[START EXERCISE DATA]

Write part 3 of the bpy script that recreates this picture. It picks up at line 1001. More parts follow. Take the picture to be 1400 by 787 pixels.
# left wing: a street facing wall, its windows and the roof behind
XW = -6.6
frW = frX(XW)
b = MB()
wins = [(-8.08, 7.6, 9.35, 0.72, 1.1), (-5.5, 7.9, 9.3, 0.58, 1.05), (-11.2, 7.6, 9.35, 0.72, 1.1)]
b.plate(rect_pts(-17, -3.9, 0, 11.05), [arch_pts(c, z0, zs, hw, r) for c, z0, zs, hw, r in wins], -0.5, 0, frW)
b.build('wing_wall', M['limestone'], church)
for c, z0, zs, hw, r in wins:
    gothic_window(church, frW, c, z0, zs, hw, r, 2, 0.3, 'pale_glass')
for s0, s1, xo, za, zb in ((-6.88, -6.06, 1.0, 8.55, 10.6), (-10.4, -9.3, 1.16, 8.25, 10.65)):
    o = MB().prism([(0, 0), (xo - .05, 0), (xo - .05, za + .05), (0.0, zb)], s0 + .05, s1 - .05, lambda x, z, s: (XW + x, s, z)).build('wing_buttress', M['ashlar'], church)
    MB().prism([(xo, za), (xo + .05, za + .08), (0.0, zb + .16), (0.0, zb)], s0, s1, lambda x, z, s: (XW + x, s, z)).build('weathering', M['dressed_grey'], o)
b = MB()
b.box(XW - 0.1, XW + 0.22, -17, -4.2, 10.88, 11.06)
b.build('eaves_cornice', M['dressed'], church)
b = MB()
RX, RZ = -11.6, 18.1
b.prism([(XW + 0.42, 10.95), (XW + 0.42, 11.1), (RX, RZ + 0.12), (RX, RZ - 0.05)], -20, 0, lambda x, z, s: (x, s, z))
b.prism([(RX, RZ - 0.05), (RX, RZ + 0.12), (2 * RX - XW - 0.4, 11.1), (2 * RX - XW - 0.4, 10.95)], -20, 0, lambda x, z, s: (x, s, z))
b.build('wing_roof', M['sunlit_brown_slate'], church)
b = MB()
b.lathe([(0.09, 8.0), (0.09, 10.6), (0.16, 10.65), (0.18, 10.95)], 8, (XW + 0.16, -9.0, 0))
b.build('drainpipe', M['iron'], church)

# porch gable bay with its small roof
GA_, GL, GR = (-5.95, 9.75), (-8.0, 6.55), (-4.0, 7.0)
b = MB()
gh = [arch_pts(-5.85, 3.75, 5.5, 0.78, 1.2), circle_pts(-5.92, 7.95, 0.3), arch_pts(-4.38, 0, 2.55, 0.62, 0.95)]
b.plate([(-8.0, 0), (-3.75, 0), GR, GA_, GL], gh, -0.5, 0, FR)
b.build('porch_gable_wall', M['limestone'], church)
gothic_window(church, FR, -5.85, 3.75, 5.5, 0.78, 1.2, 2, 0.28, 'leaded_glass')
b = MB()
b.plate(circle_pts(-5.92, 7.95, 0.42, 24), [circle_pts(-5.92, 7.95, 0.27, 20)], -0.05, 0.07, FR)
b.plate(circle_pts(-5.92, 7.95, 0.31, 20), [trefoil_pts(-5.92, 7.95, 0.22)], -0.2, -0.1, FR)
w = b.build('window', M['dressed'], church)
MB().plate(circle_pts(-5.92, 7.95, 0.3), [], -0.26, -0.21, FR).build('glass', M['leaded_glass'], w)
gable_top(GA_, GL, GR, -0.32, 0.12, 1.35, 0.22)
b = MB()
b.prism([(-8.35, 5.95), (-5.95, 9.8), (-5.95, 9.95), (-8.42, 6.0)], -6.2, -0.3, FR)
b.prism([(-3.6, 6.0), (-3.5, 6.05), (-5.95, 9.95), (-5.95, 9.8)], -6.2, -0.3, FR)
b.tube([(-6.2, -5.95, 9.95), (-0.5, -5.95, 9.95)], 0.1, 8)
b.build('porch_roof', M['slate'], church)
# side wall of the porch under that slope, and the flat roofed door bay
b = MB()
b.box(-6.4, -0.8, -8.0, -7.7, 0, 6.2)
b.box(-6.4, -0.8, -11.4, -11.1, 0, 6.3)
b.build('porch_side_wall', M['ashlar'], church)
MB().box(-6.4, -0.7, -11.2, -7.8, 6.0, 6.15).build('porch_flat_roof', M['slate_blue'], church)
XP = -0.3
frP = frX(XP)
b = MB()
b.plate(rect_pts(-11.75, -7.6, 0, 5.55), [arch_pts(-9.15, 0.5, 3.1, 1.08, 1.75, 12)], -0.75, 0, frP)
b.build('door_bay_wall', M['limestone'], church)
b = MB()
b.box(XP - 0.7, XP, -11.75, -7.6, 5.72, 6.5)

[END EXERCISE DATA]
[START EXERCISE DATA]

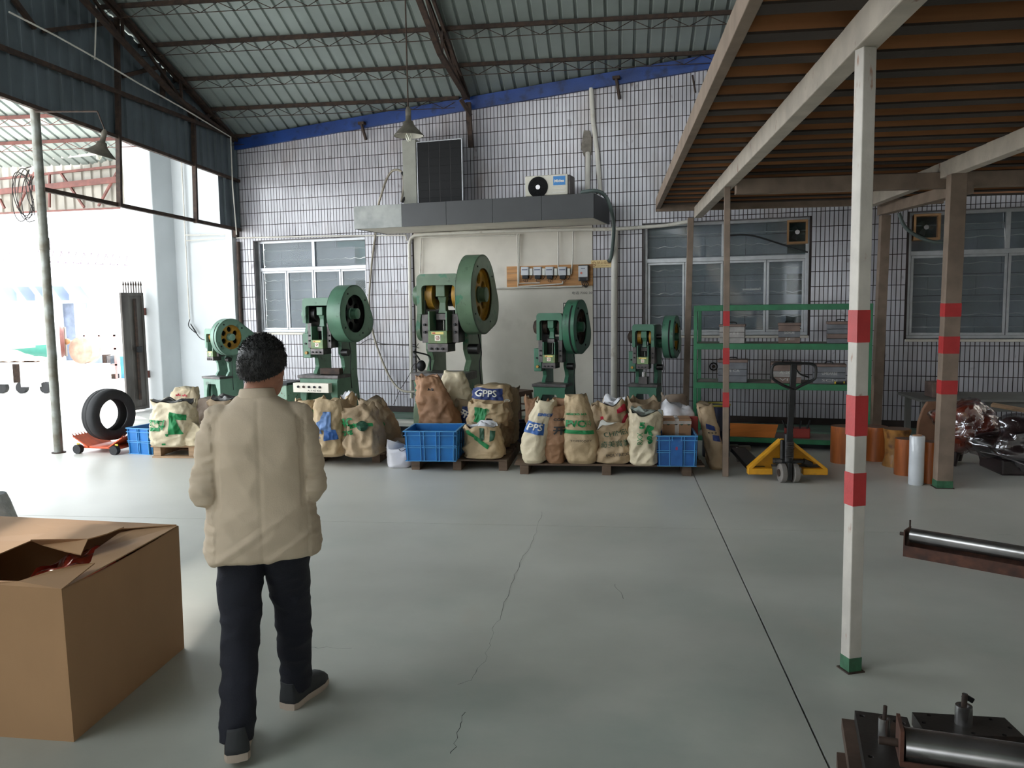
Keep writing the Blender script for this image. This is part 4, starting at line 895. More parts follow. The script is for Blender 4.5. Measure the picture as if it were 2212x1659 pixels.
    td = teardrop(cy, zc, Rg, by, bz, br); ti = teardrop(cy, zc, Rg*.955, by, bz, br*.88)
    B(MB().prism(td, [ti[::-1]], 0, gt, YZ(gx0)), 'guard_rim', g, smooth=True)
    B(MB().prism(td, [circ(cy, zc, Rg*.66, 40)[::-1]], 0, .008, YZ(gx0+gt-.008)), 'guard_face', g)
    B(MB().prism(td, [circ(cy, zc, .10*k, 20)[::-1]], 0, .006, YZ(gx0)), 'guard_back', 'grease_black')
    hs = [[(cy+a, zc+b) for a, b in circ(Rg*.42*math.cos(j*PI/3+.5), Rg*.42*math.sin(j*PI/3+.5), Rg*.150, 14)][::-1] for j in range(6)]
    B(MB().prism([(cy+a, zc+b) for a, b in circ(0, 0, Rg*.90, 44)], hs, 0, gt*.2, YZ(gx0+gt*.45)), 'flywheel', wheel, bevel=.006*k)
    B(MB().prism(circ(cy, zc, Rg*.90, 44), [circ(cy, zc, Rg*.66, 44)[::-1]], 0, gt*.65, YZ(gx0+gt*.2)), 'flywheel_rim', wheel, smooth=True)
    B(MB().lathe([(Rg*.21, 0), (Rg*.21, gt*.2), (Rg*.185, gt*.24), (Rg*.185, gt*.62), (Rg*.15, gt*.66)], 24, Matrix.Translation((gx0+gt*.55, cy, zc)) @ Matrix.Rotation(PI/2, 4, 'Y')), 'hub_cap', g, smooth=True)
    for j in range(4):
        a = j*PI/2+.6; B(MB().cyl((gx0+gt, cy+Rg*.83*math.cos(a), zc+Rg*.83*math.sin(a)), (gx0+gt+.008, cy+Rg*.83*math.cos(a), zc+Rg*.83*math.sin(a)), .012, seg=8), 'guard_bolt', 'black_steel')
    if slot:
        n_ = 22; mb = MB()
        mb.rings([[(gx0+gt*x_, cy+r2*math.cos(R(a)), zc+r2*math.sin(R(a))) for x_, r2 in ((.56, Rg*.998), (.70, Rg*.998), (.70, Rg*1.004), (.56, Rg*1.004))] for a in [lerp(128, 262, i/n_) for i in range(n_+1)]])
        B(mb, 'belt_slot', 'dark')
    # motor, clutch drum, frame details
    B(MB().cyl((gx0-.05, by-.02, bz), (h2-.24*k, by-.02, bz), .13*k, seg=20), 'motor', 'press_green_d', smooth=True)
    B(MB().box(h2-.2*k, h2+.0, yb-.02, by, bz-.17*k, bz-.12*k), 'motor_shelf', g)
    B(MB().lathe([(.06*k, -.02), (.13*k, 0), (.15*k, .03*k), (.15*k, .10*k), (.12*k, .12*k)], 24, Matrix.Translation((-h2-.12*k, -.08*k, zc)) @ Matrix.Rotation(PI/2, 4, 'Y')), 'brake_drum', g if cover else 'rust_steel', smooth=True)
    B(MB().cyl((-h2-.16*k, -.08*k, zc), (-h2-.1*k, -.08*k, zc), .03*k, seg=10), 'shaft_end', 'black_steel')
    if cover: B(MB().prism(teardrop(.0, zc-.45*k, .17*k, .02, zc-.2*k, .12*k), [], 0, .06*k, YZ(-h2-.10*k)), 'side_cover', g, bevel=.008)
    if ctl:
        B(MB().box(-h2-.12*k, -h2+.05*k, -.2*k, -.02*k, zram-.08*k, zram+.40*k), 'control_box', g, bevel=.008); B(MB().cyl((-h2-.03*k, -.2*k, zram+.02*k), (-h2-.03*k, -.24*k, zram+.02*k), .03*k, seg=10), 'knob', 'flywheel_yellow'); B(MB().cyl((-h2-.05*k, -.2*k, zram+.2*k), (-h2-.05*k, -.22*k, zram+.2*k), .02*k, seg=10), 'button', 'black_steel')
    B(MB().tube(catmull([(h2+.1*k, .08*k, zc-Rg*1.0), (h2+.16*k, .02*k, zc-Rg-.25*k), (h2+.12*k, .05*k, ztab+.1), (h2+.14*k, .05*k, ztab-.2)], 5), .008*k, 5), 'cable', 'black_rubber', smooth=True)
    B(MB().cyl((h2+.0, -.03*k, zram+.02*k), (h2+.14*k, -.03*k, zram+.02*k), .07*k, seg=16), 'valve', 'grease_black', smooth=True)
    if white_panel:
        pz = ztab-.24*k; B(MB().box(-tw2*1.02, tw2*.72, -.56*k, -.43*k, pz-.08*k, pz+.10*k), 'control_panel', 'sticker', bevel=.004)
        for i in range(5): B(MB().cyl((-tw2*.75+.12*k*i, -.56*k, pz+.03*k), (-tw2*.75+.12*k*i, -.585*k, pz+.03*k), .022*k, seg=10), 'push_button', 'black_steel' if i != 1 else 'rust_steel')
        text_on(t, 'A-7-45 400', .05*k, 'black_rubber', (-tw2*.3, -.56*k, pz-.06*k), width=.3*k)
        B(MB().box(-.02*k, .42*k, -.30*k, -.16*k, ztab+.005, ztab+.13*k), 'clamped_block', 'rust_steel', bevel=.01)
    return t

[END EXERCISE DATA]
[START EXERCISE DATA]

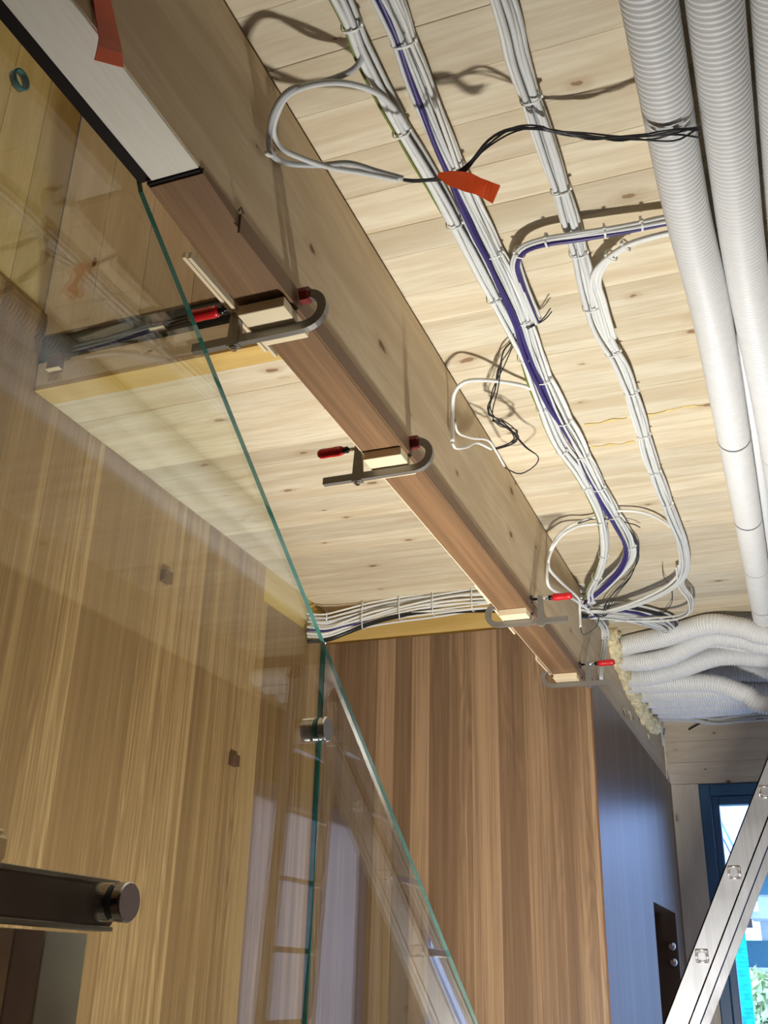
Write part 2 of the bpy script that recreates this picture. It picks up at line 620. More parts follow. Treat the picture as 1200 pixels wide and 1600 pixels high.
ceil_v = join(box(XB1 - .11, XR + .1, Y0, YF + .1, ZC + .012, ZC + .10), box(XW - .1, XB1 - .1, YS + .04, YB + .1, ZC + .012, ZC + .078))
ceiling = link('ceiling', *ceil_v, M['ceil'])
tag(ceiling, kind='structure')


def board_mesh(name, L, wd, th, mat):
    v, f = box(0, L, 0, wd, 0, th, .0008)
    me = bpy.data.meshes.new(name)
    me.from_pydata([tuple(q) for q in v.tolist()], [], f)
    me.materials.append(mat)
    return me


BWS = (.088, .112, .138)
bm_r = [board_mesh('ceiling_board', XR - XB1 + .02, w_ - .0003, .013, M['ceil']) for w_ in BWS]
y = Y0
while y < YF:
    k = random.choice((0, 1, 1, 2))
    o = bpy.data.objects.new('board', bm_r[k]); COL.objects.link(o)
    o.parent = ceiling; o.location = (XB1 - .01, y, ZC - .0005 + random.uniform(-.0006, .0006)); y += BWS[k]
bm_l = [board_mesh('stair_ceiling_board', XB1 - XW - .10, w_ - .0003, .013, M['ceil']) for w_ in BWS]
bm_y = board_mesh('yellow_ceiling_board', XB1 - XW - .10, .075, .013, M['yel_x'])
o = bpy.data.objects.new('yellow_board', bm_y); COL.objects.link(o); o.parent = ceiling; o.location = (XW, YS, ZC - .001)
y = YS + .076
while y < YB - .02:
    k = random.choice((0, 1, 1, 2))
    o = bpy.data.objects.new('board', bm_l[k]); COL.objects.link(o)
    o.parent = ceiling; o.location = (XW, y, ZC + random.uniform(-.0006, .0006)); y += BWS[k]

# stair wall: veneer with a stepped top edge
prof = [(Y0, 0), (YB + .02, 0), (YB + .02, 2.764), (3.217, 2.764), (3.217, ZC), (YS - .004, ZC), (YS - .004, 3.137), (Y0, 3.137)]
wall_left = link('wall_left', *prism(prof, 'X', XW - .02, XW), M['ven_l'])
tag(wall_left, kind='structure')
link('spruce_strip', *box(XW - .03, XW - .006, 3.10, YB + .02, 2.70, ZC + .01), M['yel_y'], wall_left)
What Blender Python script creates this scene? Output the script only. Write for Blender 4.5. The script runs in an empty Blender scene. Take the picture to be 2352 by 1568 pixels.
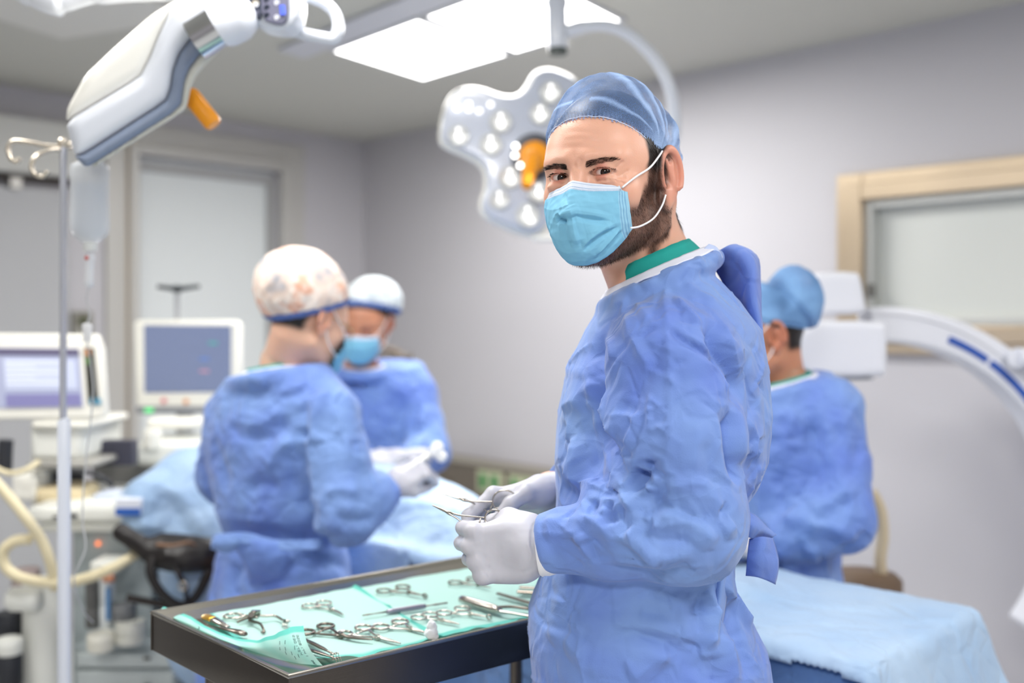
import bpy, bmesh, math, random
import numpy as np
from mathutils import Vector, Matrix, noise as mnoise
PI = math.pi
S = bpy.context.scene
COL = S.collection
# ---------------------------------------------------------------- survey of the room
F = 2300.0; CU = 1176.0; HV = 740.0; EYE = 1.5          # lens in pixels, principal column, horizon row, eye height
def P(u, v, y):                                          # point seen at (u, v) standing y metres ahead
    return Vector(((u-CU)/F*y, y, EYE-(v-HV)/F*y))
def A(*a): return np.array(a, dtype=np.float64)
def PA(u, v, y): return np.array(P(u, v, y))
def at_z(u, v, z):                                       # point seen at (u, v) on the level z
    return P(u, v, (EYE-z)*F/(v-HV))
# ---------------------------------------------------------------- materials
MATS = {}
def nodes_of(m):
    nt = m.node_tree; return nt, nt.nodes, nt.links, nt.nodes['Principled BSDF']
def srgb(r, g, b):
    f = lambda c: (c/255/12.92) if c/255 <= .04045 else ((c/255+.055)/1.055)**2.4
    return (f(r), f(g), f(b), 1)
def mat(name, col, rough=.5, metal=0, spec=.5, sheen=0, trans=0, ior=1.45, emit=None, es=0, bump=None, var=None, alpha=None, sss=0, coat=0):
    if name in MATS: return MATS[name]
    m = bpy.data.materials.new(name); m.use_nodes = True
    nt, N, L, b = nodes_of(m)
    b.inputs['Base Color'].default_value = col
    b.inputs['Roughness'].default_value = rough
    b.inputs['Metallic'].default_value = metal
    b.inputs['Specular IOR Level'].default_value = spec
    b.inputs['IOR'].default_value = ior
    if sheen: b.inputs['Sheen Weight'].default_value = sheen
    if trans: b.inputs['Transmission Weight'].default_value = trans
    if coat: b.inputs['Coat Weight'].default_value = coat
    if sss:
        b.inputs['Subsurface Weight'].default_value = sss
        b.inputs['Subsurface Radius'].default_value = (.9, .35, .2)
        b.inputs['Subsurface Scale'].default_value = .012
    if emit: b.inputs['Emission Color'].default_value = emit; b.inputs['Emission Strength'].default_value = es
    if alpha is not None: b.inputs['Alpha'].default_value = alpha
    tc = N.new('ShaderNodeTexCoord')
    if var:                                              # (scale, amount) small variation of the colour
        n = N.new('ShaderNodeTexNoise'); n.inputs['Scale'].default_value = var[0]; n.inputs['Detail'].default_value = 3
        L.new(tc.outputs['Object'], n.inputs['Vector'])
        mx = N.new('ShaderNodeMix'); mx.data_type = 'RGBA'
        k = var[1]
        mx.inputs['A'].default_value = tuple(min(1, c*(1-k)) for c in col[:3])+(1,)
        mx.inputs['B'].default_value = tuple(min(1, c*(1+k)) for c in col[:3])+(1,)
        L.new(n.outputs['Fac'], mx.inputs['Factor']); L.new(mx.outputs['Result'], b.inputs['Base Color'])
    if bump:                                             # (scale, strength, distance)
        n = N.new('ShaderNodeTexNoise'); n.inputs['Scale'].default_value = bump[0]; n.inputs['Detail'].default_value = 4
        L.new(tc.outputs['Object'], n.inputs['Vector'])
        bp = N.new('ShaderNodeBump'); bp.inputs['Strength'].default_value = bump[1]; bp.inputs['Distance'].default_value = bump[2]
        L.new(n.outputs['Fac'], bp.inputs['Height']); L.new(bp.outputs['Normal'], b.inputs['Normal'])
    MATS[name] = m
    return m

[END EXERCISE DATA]

**GIVEN REQUEST:**
Each line holding "part" must be found and copied.

**TASK RESPONSE:**
Write part 3 of the bpy script that recreates this picture. It picks up at line 1001. More parts follow. Take the picture to be 1400 by 787 pixels.
Keep writing the Blender script for this image. This is part 4, starting at line 895. More parts follow. The script is for Blender 4.5. Measure the picture as if it were 2212x1659 pixels.
Write part 2 of the bpy script that recreates this picture. It picks up at line 620. More parts follow. Treat the picture as 1200 pixels wide and 1600 pixels high.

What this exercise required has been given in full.